It’s easy to forget that until this Saturday Australia were ranked 3rd in the world. Yeah, their form has been very up and down and they’ve taken a lot of stick over the last few months, some of it rightly so but they’ve still been top 3, beaten both Argentina and South Africa and destroyed France at home.
I can’t deny that at times they’ve looked all at sea on the pitch but lets be honest, as with their try against Argentina, when they’ve found their rhythm they’ve actually played some pretty awesome Rugby and there isn’t a team in the Northern Hemisphere that is taking them lightly ahead of the End of Year Tours.
That’s not to say there haven’t been big issues and of course it’s frustrating that the good play has been in small bursts but when it’s been on, it’s been brilliant, and I thought it’d be good to focus in on something really positive from their heartbreaking loss on Saturday to illustrate this. So I thought I’d do an Anatomy of a Try for the Phipps score.
It all looks so simple, a great break, bit of recycling and a try, but this sequence literally has everything you could hope for in it. Great back play, a phase game that absolutely dismantles the All Black transition defence and poise and calm that leads to a great team score.
It might seem pretty ballsy to run a set play on your own 22, but you know the defence is a bit more relaxed, you know the back three will be sitting deep and, as we’ve seen all year from the All Blacks, you know they will drift.
So it’s a great call to run a slice. A slice is 12/13 switches once the ball is in play and the 10 either hits 13 short, 12 wide or 14 on the slide behind 13. It’s a move that isolates the 10, by flooding his channel. If the defence is man on you normally have the defending 12 step into help 10, leaving 13 isolated by the attacking 12 and 15, but the Wallabies know Fekitoa is inexperienced and read him perfectly as he drifts out. Lealiifano is drifting wide as he wants to pull him there. If he doesn’t come Lealiifano has the outside break, if he does then he has the cut back.
I’m a big fan of Lealiifano and i’m glad to see him back in the 12 shirt. He’s a very complete player, he tackles his weight, is an outstanding distributor and is aggressive on the carry when he has to be. He’s also deceptively quick, just watch how he eats up the yards once he’s made that break. He’s almost the complete opposite of Toomua, who I felt has looked a bit lost and unfit during the tail end of the Championship.

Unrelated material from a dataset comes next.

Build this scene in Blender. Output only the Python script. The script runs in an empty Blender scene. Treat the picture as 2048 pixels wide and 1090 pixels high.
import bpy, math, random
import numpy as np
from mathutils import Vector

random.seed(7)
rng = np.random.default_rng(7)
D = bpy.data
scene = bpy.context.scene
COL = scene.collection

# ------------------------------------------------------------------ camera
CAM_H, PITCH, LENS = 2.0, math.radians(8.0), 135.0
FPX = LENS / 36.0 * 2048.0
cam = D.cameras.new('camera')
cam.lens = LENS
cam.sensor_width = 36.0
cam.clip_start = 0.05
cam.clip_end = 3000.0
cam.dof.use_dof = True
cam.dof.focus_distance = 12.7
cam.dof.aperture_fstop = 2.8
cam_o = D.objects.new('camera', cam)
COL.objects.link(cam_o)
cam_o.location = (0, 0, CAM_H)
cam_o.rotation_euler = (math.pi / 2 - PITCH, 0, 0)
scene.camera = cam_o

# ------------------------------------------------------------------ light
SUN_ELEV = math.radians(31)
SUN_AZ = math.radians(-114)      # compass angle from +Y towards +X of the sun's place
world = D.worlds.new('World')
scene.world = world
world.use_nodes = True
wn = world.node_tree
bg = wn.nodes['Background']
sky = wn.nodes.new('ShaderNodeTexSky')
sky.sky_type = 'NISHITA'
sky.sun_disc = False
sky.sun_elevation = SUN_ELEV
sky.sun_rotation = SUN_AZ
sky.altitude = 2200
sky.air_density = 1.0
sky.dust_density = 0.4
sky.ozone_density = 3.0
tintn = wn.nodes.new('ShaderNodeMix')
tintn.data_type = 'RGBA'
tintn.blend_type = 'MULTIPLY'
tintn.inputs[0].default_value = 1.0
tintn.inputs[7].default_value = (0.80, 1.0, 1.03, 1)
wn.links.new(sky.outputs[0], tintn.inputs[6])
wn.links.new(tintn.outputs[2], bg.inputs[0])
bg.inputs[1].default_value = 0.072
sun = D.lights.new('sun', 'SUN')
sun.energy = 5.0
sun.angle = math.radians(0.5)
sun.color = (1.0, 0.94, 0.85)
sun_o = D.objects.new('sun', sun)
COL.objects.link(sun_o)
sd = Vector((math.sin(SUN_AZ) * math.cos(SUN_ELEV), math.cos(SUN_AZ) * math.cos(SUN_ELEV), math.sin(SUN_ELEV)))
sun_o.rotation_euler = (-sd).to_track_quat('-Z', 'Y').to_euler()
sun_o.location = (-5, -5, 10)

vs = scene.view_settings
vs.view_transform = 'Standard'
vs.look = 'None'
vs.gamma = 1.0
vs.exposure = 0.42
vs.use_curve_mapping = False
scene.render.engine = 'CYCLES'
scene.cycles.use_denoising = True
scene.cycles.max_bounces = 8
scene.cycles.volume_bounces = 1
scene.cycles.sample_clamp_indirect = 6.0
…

When we get to the other end of the pitch we see players make a couple of marginal decisions that might have gone the other way but on the whole everyone up’s the ante and makes sure they leave the All Black red zone with their prize.
Notable in all of this is the aggression in the Australian ball carrying and clearing, be it forwards or backs – Cooper clearing out McCaw and Kuridrani sorting out Read. Also noticeable is Fainga’a smashing both Whitelock and McCaw on separate occasions clearing them a good meter or two behind the ruck.
As an Englishman I can honestly say I’m not convinced any of the NH teams have the ability to play at that pace and intensity for a full 80 minutes, it was on a level I feel we’ve not seen this year in international Rugby and i think Australia can expect a reasonable return from the upcoming games.
It’s the type of rugby everyone has been wanting from the Wallabies, and it’s a great starting point for them moving towards the End of Year tests. Yeah there are issues, both on and off the field but this is a team with some genuinely world class backs, and others coming back from injury. There is a whole year to get the correct structures in place.